ECB RAISES RATE A HALF POINT, SIGNALS MORE HIKES AHEAD

ECB RAISES RATE A HALF POINT, SIGNALS MORE HIKES AHEAD

The European Central Bank (ECB) raised its base interest rate a quarter point on 4 May after making six consecutive half-point increases since embarking on its current campaign of tightening in July last year.

The rate now stands at 3.25 percent, its highest in 15 years.

After the hike, the euro slipped 0.4 percent against the dollar to $1.101 and closed at $1.100 on 8 May.

The bank’s move came a day after the U.S. Federal Reserve also raised its key rate by a quarter point.

The long-term slide in natural gas prices allowed the ECB to ease its pace of hikes, as we report in “Europe’s Natural Gas Prices Fall to Lowest Since Ukraine Invasion” in this issue.

However, the ECB indicated it will continue boosting its rate to wrestle inflation—running at 5.6 percent across Europe in April—back to the bank’s 2-percent target. Inflation in the 19-member Eurozone ticked up to 7 percent last month, its first rise in six months.

“We have more ground to cover and we are not pausing,” ECB president Christine Lagarde told a press briefing after the bank’s governing council met. “We all concluded that inflation is too high and has been so for too long.”

However, the central bank’s rate is now in “restrictive territory,” Lagarde said, and early signs of tightening credit factored into the decision to raise the rate by a smaller amount.

Following the U.S. banking crisis in mid-March, demand for loans, as well as lending criteria, have tightened in the Eurozone at the fastest pace since the Great Recession, the region’s banks have told the ECB, according to the Financial Times.

The ECB’s lesser increase “is a signal the ECB does not want to risk overdoing it, is seeing some signs the economy is starting to cool, and is mindful of spillovers from U.S. banking sector fragilities to European credit conditions,” Katharine Neiss, chief European economist at PGIM Fixed Income, told The Wall Street Journal.
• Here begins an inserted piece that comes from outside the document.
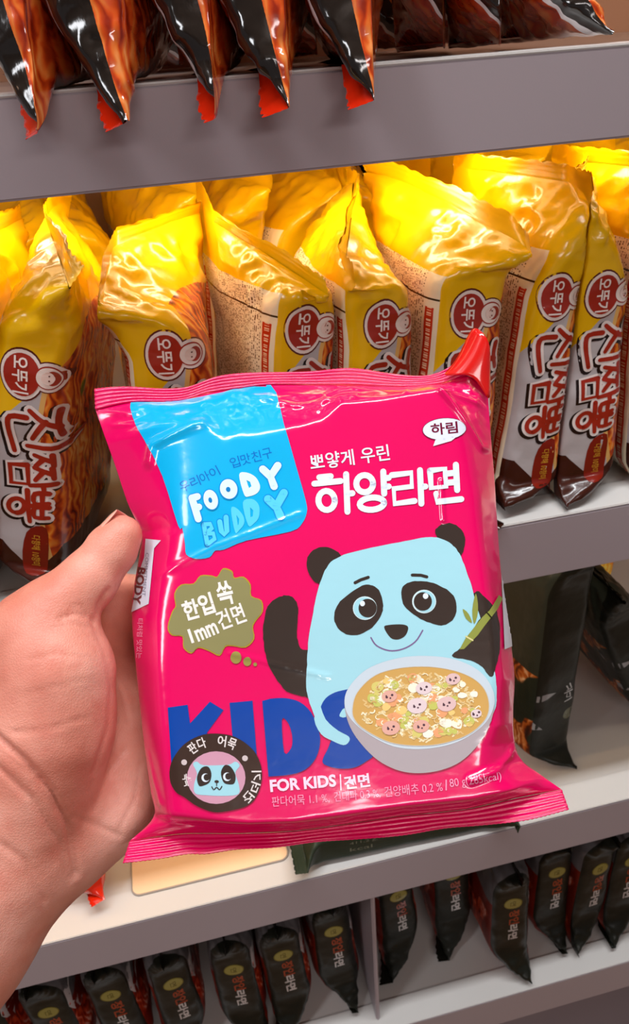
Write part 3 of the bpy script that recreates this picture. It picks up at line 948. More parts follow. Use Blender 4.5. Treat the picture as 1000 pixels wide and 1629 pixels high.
NU, NV = 230, 270
S = coons(NU, NV); X, Y = S[..., 0], S[..., 1]
h, top, bot, lf, rt = relief(X, Y)
edge = np.clip(np.minimum(np.minimum(top, bot), np.minimum(lf, rt)) * 3, 0, 1)
pts2 = np.stack([X.ravel() / 1000, Y.ravel() / 1000, np.zeros(X.size)], -1)
nz = fbm(pts2, 5, 3).reshape(X.shape); nr = fbm(pts2, 16, 8, True).reshape(X.shape); nr2 = fbm(pts2 * [1, 2.2, 1], 22, 12, True).reshape(X.shape)
h += edge * (0.0007 * nz)
tw = np.clip(1.15 - top, 0, 1)
h += edge * tw * (0.0017 * nr + 0.0012 * nr2)
sw = np.clip(1 - np.minimum(rt, bot), 0, 1); h += edge * sw * 0.0011 * nr
h += edge * 0.00004 * nr2
for pl, w, am in (([(330, 690), (250, 720), (245, 745)], 14, .0016), ([(262, 925), (350, 880), (480, 830)], 9, .0005), ([(375, 1040), (520, 1075)], 8, .0004),
                  ([(690, 640), (760, 720), (776, 715)], 10, .0022), ([(700, 640), (770, 650)], 9, .0016), ([(650, 600), (640, 640)], 8, .0012),
                  ([(815, 1190), (780, 1215), (735, 1230)], 12, .0016), ([(690, 780), (694, 840)], 6, .0012), ([(420, 640), (470, 660), (560, 645)], 10, .0014),
                  ([(240, 1300), (330, 1306), (520, 1304)], 12, -.0012), ([(235, 1200), (262, 1270)], 12, .0016), ([(600, 600), (520, 640), (505, 670)], 9, .0013)):
    h += edge * crease(X, Y, pl, w, am)
h[0, :] = h[-1, :] = 0; h[:, 0] = h[:, -1] = 0
pink_bag = empty('ramen_pack', C0, 'pink ramen pack with a panda print, held up by the hand', 'noodle pack')
inv = Matrix.Translation(-C0)
front_v = [on_plane(X[j, i], Y[j, i]) + NP_ * max(h[j, i], 0) - C0 for j in range(NV) for i in range(NU)]
ff = [(j * NU + i, (j + 1) * NU + i, (j + 1) * NU + i + 1, j * NU + i + 1) for j in range(NV - 1) for i in range(NU - 1)]
g = G('pink_film', 0.17, 0.5, 0, 0.8); g.color((226, 0, 92)); g.bump(g.noise(g.obj(), 120, 4), 0.12, 0.001); MAT_PINK = g.mat
g = G('red_film_inside', 0.2, 0.5, 0, 0.6); g.color((214, 20, 16)); MAT_REDIN = g.mat
pme = mesh('film_front', front_v, ff); pme.materials.append(MAT_PINK)

P = Art(); P.facing = NP_


def Z(ox, oy, sc): return lambda pts: [(ox + x / sc, oy + y / sc) for x, y in pts]


z1, z2, z3, z4, z5 = Z(140, 520, 2.7778), Z(440, 520, 2.7778), Z(200, 840, 2.7778), Z(460, 820, 2.7778), Z(180, 1080, 2.6316)
WHITE, PALE, BLACK, BLUE, CYAN = (222, 232, 244), (160, 212, 224), (52, 42, 38), (0, 66, 158), (0, 172, 226)
# blue corner patch
P.poly(smoothpoly(z1([(190, 331), (300, 327), (420, 325), (600, 290), (800, 250), (865, 430), (920, 620), (962, 770), (966, 820), (945, 870), (895, 905), (700, 945), (600, 985)]) +
                  z3([(394, 100), (370, 130), (310, 136), (268, 118), (262, 70), (250, 0)]) + z1([(400, 880), (330, 660), (250, 500), (210, 430)]), 3), CYAN, 1)


def curve_text(body, path, height, col, layer, bold=0.0, spread=None):
    """letters set one by one along a path, each upright to it"""
    a = np.array(path, float); d = np.r_[0, np.cumsum(np.linalg.norm(np.diff(a, axis=0), axis=1))]
    n = len(body); step = d[-1] / n
    for k, ch in enumerate(body):
        if ch == ' ': continue
        s0, s1 = step * (k + .06), step * (k + .94)
        p0 = (np.interp(s0, d, a[:, 0]), np.interp(s0, d, a[:, 1])); p1 = (np.interp(s1, d, a[:, 0]), np.interp(s1, d, a[:, 1]))
        P.add(text_on(ch, p0, p1, height, bold), col, layer)


curve_text('우리아이 입맛친구', z1([(415, 735), (520, 690), (640, 625), (740, 598), (820, 578)]), 17, (0, 104, 196), 2, 0.0)


def letters(strokes, zf, w, cols, layer):
    for st in strokes:
        pts = zf(st)
        for dw, col, l in ((5, cols[0], layer), (0, cols[1], layer + 1)): P.add(stroke(pts, w + dw * .7), col, l)


def blockO(zf, c, r1, r2, hole, cols, layer, rot):
    P.poly(zf(ell(c[0], c[1], r1 + 5, r2 + 5, rot)), cols[0], layer)
    P.poly(zf(ell(c[0], c[1], r1, r2, rot)), cols[1], layer + 1)
    P.poly(zf(ell(c[0] - 2, c[1] + 2, hole[0], hole[1], rot)), cols[2], layer + 2)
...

The ECB began raising rates later than the Fed and has had to balance the need to keep rates at pace with inflation against Europe’s sluggish economic recovery. So far, the European Union has barely avoided a recession twice, once late last year and again in this year’s first quarter.

The bank also has had to manage borrowing costs and support programs to keep heavily indebted nations in southern Europe from falling into crisis.

The new rate is “likely to constrain economic growth,” the FT noted, which nudges up the risk of inflation once again.

Demand for business and housing loans has declined the most since 2008, an ECB survey found last week, indicating that higher rates are having the bank’s intended effect of slowing demand and, ultimately, the overall economy.

“Even without further acute stress in the banking system in Europe, tight credit conditions are here to stay, ultimately leading to credit contraction and recession,” economist Anna Stupnytska at Fidelity International said to the FT.

Analysts also expect the bank to bump the rate twice more by July, raising it by a quarter point each time to a peak of 3.75 percent, matching the ECB’s record-high rate set in 2001.

TREND FORECAST: The bet on The Street is that sharply lower natural gas prices and China’s resurgent demand for Europe’s imports, will manage a slight economic gain this year. But as we note in this Trend Journal, China’s April imports slumped, falling 7.9 percent year on year, while exports increased at a slower pace, rising 8.5 percent but down from the March’s 14.8 increase.

Europe’s largest economy, Germany, saw its exports in April fall 5.2 percent from March to China and the U.S. while its industrial production fell 3.4 percent in March compared to February… racking up its worst slump in 12 months according to government data. 

Therefore, as interest rates go up, it is clear that the EU economies will go down… into Dragflation: Declining economic growth and rising inflation.